The last step in the process is also the trickiest: proposing the actual shapes, colours, patterns, materials and finishes that correspond to these trend themes, which will guide the market and result in sales. So we as end-users can understand that “I Dimension” means vibrant accessories popping on a neutral palette. That “Playful Craftsmanship” (another of the Design Shanghai trend stories) channels historical handicrafts with a modern touch; while “Sense Beyond” sates our need to be technologically sharp. And that the softness of “Fine Distance” will spell serenity in a world of noise and haste.

But is any trend ever truly “new”? “It’s a matter of presenting them differently,” says Huang. “To not just recycle, but adjust to the aesthetic preferences of consumers which are changing constantly.”

Few feel the pressure to accurately predict as much as Laurie Pressman, vice-president of the influential Pantone Color Institute, which informs the global branding, fashion, and home and interiors industries via its annual forecasts.

Pantone has a team of colour experts on the ground in incubator cities such as London, Tokyo, Seoul and New York, who go around snapping photos of everyday life

As well as taking cues from forward-looking industry sectors, such as high-end beauty and automotive, Pantone has a team of colour experts on the ground in incubator cities such as London, Tokyo, Seoul and New York, who go around snapping photos of everyday life. “We’re seeing things really coming up from the street, where people are coming together and influencing each other,” says Pressman.

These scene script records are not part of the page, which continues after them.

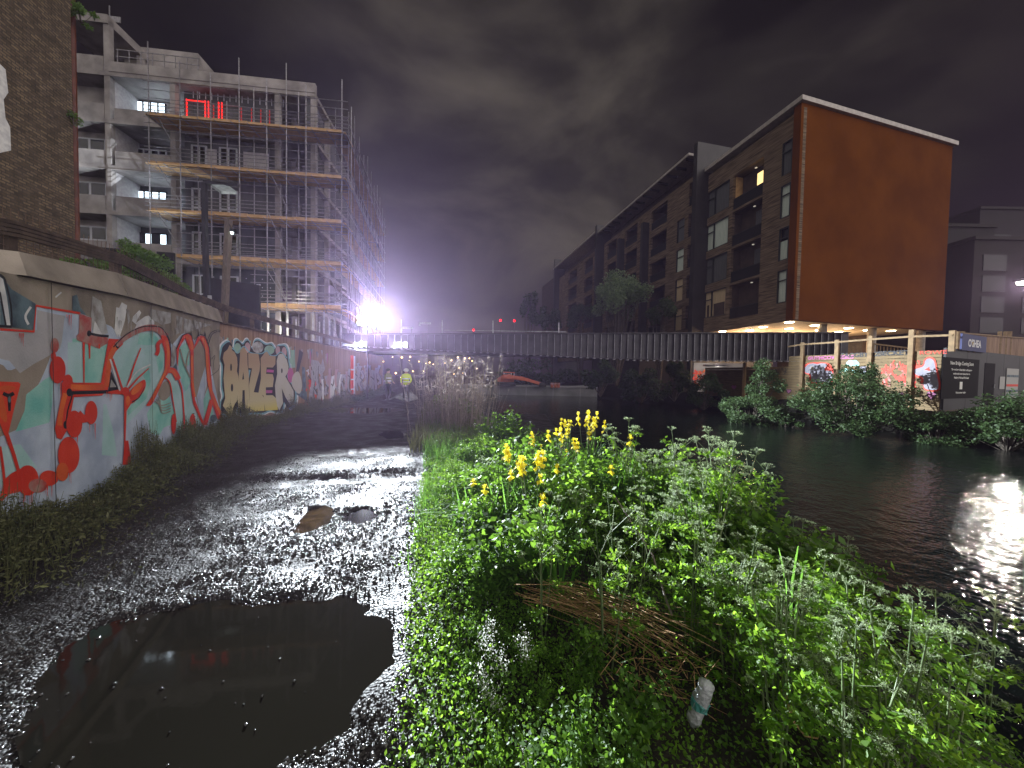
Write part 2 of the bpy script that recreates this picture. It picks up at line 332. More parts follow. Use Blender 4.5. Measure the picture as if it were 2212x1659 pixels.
# puddle water
m_pud = mat('puddle_water', (0.012, 0.011, 0.008), 0.045, spec=0.28, bump=0.02, bscale=6)
m_pudb = mat('muddy_puddle_water', (0.09, 0.055, 0.022), 0.08, (0.03, 0.02, 0.01), 9)
def puddle(P, z, m):
    c = sum(P, Vector()) / len(P); b = MB(); b.face([(c.x + (p.x - c.x) * 1.05, c.y + (p.y - c.y) * 1.05, z) for p in P], m); return b.build('puddle', kind='structure')
puddle(pud1, -0.016, m_pud); puddle(pud2, -0.016, m_pudb); puddle(pud3, -0.018, m_pud); puddle(pud4, -0.018, m_pud); puddle(pud5, -0.020, m_pud)
# gravel stones: one heap nobody could count
def stones():
    n = 190000
    s = rng.uniform(0, 1, n) ** 1.35 * 6.2 + 0.75; t_ = rng.uniform(-4.6, -0.03, n)
    x = U.x * s + NN.x * t_; y = U.y * s + NN.y * t_
    dw = (x - W0.x) * (W1.y - W0.y) - (y - W0.y) * (W1.x - W0.x)      # distance from the wall
    dens = np.clip(1.05 - np.abs(t_ + 1.0) / 3.0, 0.15, 1) * (1 - 0.75 * ((s > 5.85)))
    dens *= np.clip(0.75 + 0.9 * vnoise(x, y, 2.1, 12), 0.1, 1)
    dens[(s > 5.2) & (s < 5.5)] *= 0.15  # stones thinned out to imitate the shadow stripe
    keep = (rng.uniform(0, 1, n) < dens) & (dw > 1.5)
    d1 = sdf(x, y, pud1) + 0.06 * vnoise(x, y, 4.5, 71); keep &= (d1 > -0.02 + 0.03 * vnoise(x, y, 9, 3)) | (rng.uniform(0, 1, n) < 0.0045)
    for P in PUDS[1:3]: keep &= (sdf(x, y, P) > -0.03) | (rng.uniform(0, 1, n) < 0.12)
    x, y, d1 = x[keep], y[keep], d1[keep]; n = len(x); z = path_zn(x, y)
    sz = rng.lognormal(-5.08, 0.42, n).clip(0.003, 0.021)
    z = np.where(d1 < -0.03, -0.016, z)
    base = np.array([(1, 0, 0), (0, 1, 0), (-1, 0, 0), (0, -1, 0), (0, 0, .7), (0, 0, -.7)], float)
    tri = np.array([(0, 1, 4), (1, 2, 4), (2, 3, 4), (3, 0, 4), (1, 0, 5), (2, 1, 5), (3, 2, 5), (0, 3, 5)])
    V = base[None] * (1 + rng.uniform(-0.35, 0.35, (n, 6, 3))) + rng.uniform(-0.15, 0.15, (n, 6, 3))
    R = rotm(n); V = np.einsum('nij,nkj->nki', R, V) * sz[:, None, None]; V[:, :, 2] *= 0.7
    V += np.stack([x, y, z + sz * 0.3], 1)[:, None]
    Fa = (tri[None] + (np.arange(n) * 6)[:, None, None]).reshape(-1, 3)
    return V.reshape(-1, 3), Fa
m_stone = bpy.data.materials.new('wet_stone'); m_stone.use_nodes = True
t = m_stone.node_tree; n = t.nodes; l = t.links; b = n['Principled BSDF']; g = n.new('ShaderNodeNewGeometry'); r = n.new('ShaderNodeValToRGB')
r.color_ramp.elements[0].color = (0.012, 0.012, 0.013, 1); r.color_ramp.elements[1].color = (0.085, 0.082, 0.080, 1); l.new(g.outputs['Random Per Island'], r.inputs[0]); l.new(r.outputs[0], b.inputs['Base Color']); b.inputs['Roughness'].default_value = 0.24; b.inputs['IOR'].default_value = 1.5
V_, F_ = stones()
npmesh('gravel', V_, F_, [m_stone], smooth=True, kind='stuff', label='wet grey gravel scattered over the muddy towpath', cat='gravel')
# ================================================================== graffiti wall on the left
dW = (W1 - W0).normalized(); nW = Vector((dW.y, -dW.x, 0))
dH = (W2 - W1).normalized(); nH = Vector((dH.y, -dH.x, 0))
LW = (W1 - W0).length
m_conc = mat('stained_concrete', (0.17, 0.145, 0.115), 0.8, (0.36, 0.31, 0.25), 1.6, bump=0.35, bscale=40, detail=7)
m_cop = mat('coping_concrete', (0.20, 0.175, 0.145), 0.85, (0.33, 0.29, 0.24), 2.5, bump=0.4, bscale=50)
m_seam = mat('dark_joint', (0.03, 0.026, 0.022), 0.9)
def wtop(k): return 2.45 + 0.5 * max(k - 0.067, -0.5) * (0.9 if k < 0.3 else 0.75) if k < 0.3 else 2.58 + (k - 0.304) * 0.29
def ctop(k): return 2.70 + (k - 0.067) * 0.80 if k < 0.304 else 2.89 + (k - 0.304) * 0.33
wall = empty('concrete_wall', W0, 'stained concrete retaining wall with turquoise and orange mural beside the towpath', 'wall')
b = MB(); ks = [-0.75, 0, 0.15, 0.304, 0.5, 0.75, 1.0]
for a, c in zip(ks[:-1], ks[1:]):
    p, q = W0 + (W1 - W0) * a, W0 + (W1 - W0) * c; h = -nW * 0.3
    za, zc = wtop(a), wtop(c)
    b.add([p + Z * -.2, q + Z * -.2, q + Z * zc, p + Z * za, p + h + Z * -.2, q + h + Z * -.2, q + h + Z * zc, p + h + Z * za],
          [(0, 1, 2, 3), (3, 2, 6, 7), (5, 4, 7, 6)] + ([(1, 5, 6, 2)] if c == 1.0 else []), m_conc)
b.build('wall_panel', wall)
ck = [0.03, 0.304, 0.62, 1.0]
for i, (a, c) in enumerate(zip(ck[:-1], ck[1:])):
    b = MB(); p, q = W0 + (W1 - W0) * (a + 0.002), W0 + (W1 - W0) * (c - 0.003); o1 = nW * 0.07; o2 = -nW * 0.34
    za, zc = wtop(a) + 0.003, wtop(c) + 0.003; ta, tc_ = ctop(a), ctop(c); lean = -nW * 0.10; sl = dW * 0.10 if i == 0 else Vector()
    b.add([p + o1 + Z * za, q + o1 + Z * zc, q + o1 + lean + Z * tc_, p + o1 + lean + sl + Z * ta, p + o2 + Z * za, q + o2 + Z * zc, q + o2 + Z * tc_, p + o2 + sl + Z * ta],
          [(0, 1, 2, 3), (3, 2, 6, 7), (5, 4, 7, 6), (1, 5, 6, 2), (4, 0, 3, 7), (0, 4, 5, 1)], m_cop)
    b.build('coping', wall)
b = MB()
for k in (0.09, 0.42, 0.80):
    p = W0 + (W1 - W0) * k + nW * 0.034; b.face([p + Z * 0.05 - dW * .006, p + Z * 0.05 + dW * .006, p + Z * (wtop(k) - .01) + dW * .006, p + Z * (wtop(k) - .01) - dW * .006], m_seam)
b.build('panel_joint', wall)
# ---- paint: flat shapes digitised from the mural, laid on the wall
def C1(x, y): return (x * 0.3331, 553 + y * 0.3331)
def C2(x, y): return (221.2 + x * 0.2001, 663.6 + y * 0.2001)
def C3(x, y): return (464.5 + x * 0.1467, 685.7 + y * 0.1467)
def V0(x, y): return (x, y)
def smooth(P, closed=False, k=4):
    if len(P) < 3: return P
    out = []; n_ = len(P)
    for i in range(n_ if closed else n_ - 1):
        p0 = P[(i - 1) % n_] if closed or i > 0 else P[i]; p1 = P[i]; p2 = P[(i + 1) % n_]; p3 = P[(i + 2) % n_] if closed or i + 2 < n_ else p2
        for j in range(k):
            t_ = j / k; out.append(tuple(0.5 * ((2 * p1[a]) + (p2[a] - p0[a]) * t_ + (2 * p0[a] - 5 * p1[a] + 4 * p2[a] - p3[a]) * t_ ** 2 + (3 * p1[a] - p0[a] - 3 * p2[a] + p3[a]) * t_ ** 3) for a in (0, 1)))
    if not closed: out.append(P[-1])
    return out
class Paint:
    def __init__(s, p, n, off=0.0015, step=0.00015): s.p = p; s.n = n; s.o = off; s.st = step; s.b = MB()
    def put(s, cf, pts, m):
        s.o += s.st; V = []
        for q in pts: V.append(at_pl(*cf(*q), s.p + s.n * s.o, s.n))
        s.b.face(V, m)
    def poly(s, cf, pts, m, sm=False): s.put(cf, smooth(pts, True) if sm else pts, m)
    def ell(s, cf, cx, cy, rx, ry, m, rot=0.0, n=22):
        s.put(cf, [(cx + rx * math.cos(t) * math.cos(rot) - ry * math.sin(t) * math.sin(rot), cy + rx * math.cos(t) * math.sin(rot) + ry * math.sin(t) * math.cos(rot)) for t in [2 * math.pi * i / n for i in range(n)]], m)
    def stroke(s, cf, pts, wd, m, sm=True, w2=None):
        P = smooth(pts) if sm else pts; Lf = []; Rt = []; K = len(P)
        for i in range(K):
            a = P[max(i - 1, 0)]; c = P[min(i + 1, K - 1)]; dx, dy = c[0] - a[0], c[1] - a[1]; ln = math.hypot(dx, dy) or 1
            ww = (wd + ((w2 if w2 is not None else wd) - wd) * i / max(K - 1, 1)) / 2
            Lf.append((P[i][0] - dy / ln * ww, P[i][1] + dx / ln * ww)); Rt.append((P[i][0] + dy / ln * ww, P[i][1] - dx / ln * ww))
        s.o += s.st; pl = s.p + s.n * s.o
        A = [at_pl(*cf(*q), pl, s.n) for q in Lf]; B = [at_pl(*cf(*q), pl, s.n) for q in Rt]
        s.b.add(A + B, [(i, i + 1, K + i + 1, K + i) for i in range(K - 1)], m)
def pm(name, c, c2=None, sc_=3.0): return mat('paint_' + name, c, 0.6, c2 or tuple(v * .7 for v in c), sc_, detail=9, bump=.25, bscale=45)
p_blue = pm('pale_blue', (0.34, 0.41, 0.54), (0.52, 0.60, 0.72)); p_turq = pm('turquoise', (0.17, 0.50, 0.45), (0.36, 0.64, 0.58)); p_mint = pm('mint', (0.34, 0.56, 0.55), (0.46, 0.64, 0.68))
p_red = pm('red', (0.60, 0.030, 0.012), (0.72, 0.055, 0.02), 2); p_or = pm('orange', (0.80, 0.17, 0.03), (0.62, 0.09, 0.02), 2); p_blk = pm('black', (0.012, 0.012, 0.015)); p_wht = pm('white', (0.55, 0.56, 0.58), (0.75, 0.76, 0.76), 6)
p_tan = pm('tan', (0.27, 0.225, 0.18), (0.33, 0.28, 0.23)); p_grey = pm('grey', (0.34, 0.34, 0.36), (0.46, 0.45, 0.47)); p_dkb = pm('dark_blue', (0.035, 0.055, 0.075), (0.12, 0.19, 0.22), 5); p_pnk = pm('worn_red', (0.42, 0.06, 0.05), (0.40, 0.25, 0.21), 9)
p_wash = pm('worn_white', (0.45, 0.46, 0.46), (0.20, 0.175, 0.15), 7)
P = Paint(W0, nW); rs_ = random.Random(8); p_seamc = m_conc
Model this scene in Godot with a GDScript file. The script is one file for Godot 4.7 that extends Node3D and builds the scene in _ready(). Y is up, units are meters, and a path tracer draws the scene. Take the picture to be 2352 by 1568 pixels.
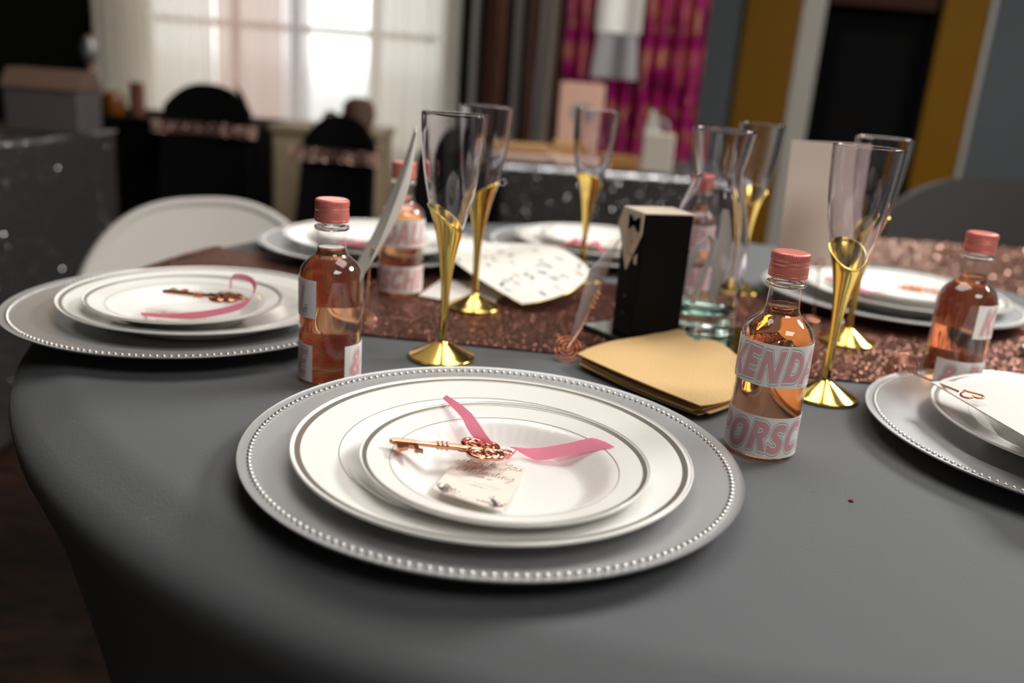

These images are later dissected to “connect the dots” and understand how the scenes and behaviours observed translate into mood, and therefore colour. “That’s the skill,” says Pressman. “For example, with the frenetic pace that many people are living, we saw pastel shades coming out because they are calming. You want a relaxing refuge when you enter your home.”

It’s not a technical science per se, Pressman continued, but a skill set developed over time. “However, it’s a very logical process.”

From the million colours out there, eight palette themes are eventually decided apart from the “big one” – Pantone’s colour of the year.

But how about the bigger trends – the interior looks such as minimal, industrial, loft-inspired and hygge, which have a much longer lifespan. How long do they last?

“Just be careful,” cautions Eve Mercier, founder of the Insight School of Interior Design Hong Kong.

Macro trends might not be out of date in two or three years, but they will be eventually – take the industrial look, once a stayer but now so ubiquitous it has finally had its day. Unless you’re prepared to remodel periodically, Mercier recommends exercising restraint from slavishly following trends.

But for the moment, “comfort” is key – a trend the French-born designer expects will be with us for a while.